Which CRE assets are the best options for 2023?

Colliers report reveals insights from global investors' survey conducted in October and November

Which CRE assets are the best options for 2023?
Steve Randall

Commercial real estate investors in the Americas favour multifamily and industrial as their top investment choices for 2023.

In the evolving market, the recent survey by global real estate firm Colliers reveals that investors are anticipating asset value declines in the coming year, due to the higher cost of capital, construction, and operations, as well as availability of product.

There has already been a rapid pricing reset in the US, UK, and some other countries, but it has not been universal.

Colliers expects stabilization of the global real estate market by mid-2023. 

David Amsterdam, president, US Capital Markets & Northeast Region, says that, in the US, investors will find opportunities in the gateway markets as liquidity events force decision making.

“This will allow buyers to reposition assets, through reinvestment or conversion. Alternative asset classes such as life science are viable targets, while residential conversions are also gaining traction,” he said.

The report also shows that investors in the Americas are less concerned that their EMEA and APAC peers about deglobalization, demographic pressure, and currency fluctuation. Inflation remains a key concern for its impact on asset values.

Multifamily is #1

The top investment choice for 2023, as cited by respondents to Collier’s global poll, is multifamily.

The asset class has led US sales volume in recent years and is set to continue.

“The U.S. is vastly under-housed and this won’t be solved in a short amount of time. This is exacerbated in a higher interest rate environment with the cost of building materials rising and labor shortages prevalent,” said Aaron Jodka, Director of Research, US Capital Markets.

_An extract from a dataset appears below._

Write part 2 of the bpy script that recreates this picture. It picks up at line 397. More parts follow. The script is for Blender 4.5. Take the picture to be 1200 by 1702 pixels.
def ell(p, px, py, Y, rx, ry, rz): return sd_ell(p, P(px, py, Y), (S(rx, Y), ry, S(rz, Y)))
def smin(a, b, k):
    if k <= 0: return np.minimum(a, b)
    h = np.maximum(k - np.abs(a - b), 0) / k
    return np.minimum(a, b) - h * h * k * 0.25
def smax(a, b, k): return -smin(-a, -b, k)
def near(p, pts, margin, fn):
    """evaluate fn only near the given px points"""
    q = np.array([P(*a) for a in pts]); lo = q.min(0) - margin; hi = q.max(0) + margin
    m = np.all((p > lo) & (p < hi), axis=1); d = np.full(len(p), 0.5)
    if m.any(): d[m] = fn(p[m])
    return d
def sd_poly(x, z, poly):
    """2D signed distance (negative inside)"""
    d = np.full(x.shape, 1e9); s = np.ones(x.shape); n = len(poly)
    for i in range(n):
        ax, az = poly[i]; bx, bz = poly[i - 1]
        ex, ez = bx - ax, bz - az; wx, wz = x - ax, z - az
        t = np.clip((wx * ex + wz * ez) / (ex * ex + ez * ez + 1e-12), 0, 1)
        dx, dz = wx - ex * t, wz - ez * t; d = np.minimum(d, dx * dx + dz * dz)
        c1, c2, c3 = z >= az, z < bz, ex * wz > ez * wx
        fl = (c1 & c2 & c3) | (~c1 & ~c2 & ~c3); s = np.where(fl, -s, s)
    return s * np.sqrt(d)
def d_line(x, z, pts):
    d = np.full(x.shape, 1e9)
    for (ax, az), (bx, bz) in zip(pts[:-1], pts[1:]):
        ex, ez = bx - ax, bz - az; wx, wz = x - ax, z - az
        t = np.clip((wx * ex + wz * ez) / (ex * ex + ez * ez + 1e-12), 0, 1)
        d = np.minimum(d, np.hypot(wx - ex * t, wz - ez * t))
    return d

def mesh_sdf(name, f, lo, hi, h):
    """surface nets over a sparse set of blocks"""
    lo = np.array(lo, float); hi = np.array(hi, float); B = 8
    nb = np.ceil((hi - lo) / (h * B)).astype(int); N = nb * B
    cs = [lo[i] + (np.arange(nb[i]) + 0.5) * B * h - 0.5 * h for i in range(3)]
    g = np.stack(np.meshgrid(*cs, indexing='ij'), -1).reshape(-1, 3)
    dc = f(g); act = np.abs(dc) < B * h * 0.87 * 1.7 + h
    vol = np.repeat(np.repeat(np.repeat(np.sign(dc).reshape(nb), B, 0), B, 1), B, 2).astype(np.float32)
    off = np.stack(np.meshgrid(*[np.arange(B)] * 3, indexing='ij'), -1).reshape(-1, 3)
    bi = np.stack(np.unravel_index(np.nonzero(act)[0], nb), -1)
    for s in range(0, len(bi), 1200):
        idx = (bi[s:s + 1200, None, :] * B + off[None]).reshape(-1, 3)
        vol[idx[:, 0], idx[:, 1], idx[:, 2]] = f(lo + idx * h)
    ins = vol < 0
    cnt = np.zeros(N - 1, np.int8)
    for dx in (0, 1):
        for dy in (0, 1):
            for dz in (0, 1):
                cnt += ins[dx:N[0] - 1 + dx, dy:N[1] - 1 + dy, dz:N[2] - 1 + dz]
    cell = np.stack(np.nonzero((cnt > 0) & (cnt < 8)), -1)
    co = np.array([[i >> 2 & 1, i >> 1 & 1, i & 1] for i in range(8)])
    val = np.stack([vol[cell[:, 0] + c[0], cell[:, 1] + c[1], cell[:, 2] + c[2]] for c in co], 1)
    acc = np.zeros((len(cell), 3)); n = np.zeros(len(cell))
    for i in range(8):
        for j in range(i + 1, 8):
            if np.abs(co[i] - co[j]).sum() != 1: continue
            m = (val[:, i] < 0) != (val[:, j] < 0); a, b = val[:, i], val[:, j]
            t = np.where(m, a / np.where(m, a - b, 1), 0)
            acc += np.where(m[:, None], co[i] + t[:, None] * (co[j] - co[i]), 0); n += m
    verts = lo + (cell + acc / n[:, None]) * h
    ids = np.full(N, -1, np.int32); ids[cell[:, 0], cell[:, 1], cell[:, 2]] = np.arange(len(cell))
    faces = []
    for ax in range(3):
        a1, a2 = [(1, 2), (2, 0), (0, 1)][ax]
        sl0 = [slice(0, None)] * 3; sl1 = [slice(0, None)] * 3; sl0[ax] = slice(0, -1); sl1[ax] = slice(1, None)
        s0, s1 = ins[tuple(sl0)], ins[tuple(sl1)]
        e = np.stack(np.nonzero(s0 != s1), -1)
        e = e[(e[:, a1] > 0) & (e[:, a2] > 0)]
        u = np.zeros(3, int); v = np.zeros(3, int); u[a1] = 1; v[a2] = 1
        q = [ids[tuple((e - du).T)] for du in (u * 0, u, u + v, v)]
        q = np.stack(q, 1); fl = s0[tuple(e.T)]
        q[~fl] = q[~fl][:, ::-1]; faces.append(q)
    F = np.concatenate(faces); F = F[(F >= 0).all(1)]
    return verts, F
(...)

Industrial takes second place with last mile distribution properties continuing to try to capture momentum from e-commerce. This is also seen as a defensive strategy due to strong occupancies and rising rental rates in this asset class.

ESG-compliant properties in central business districts are the key focus for office investors: “ESG is beginning to have a meaningful impact on investment decision making,” the report states. However, in secondary markets, value-add is more important than energy efficiency.

For retail, grocery-anchored centres are the top choice while luxury is the key for hotel investments.

Life science, data centres, and student housing are the main focus areas for alternative asset classes. Core investors have the most negative outlook on office, as 55% expect losses for the asset type.

Ready to invest

The report highlights that investors have more capital on the sidelines than ever before, ready to jump on opportunities.

“Recapitalization, preferred equity, and mezzanine debt strategies are gaining traction and attention. Liquidity remains widely available, though the sources of capital have changed,” the report states.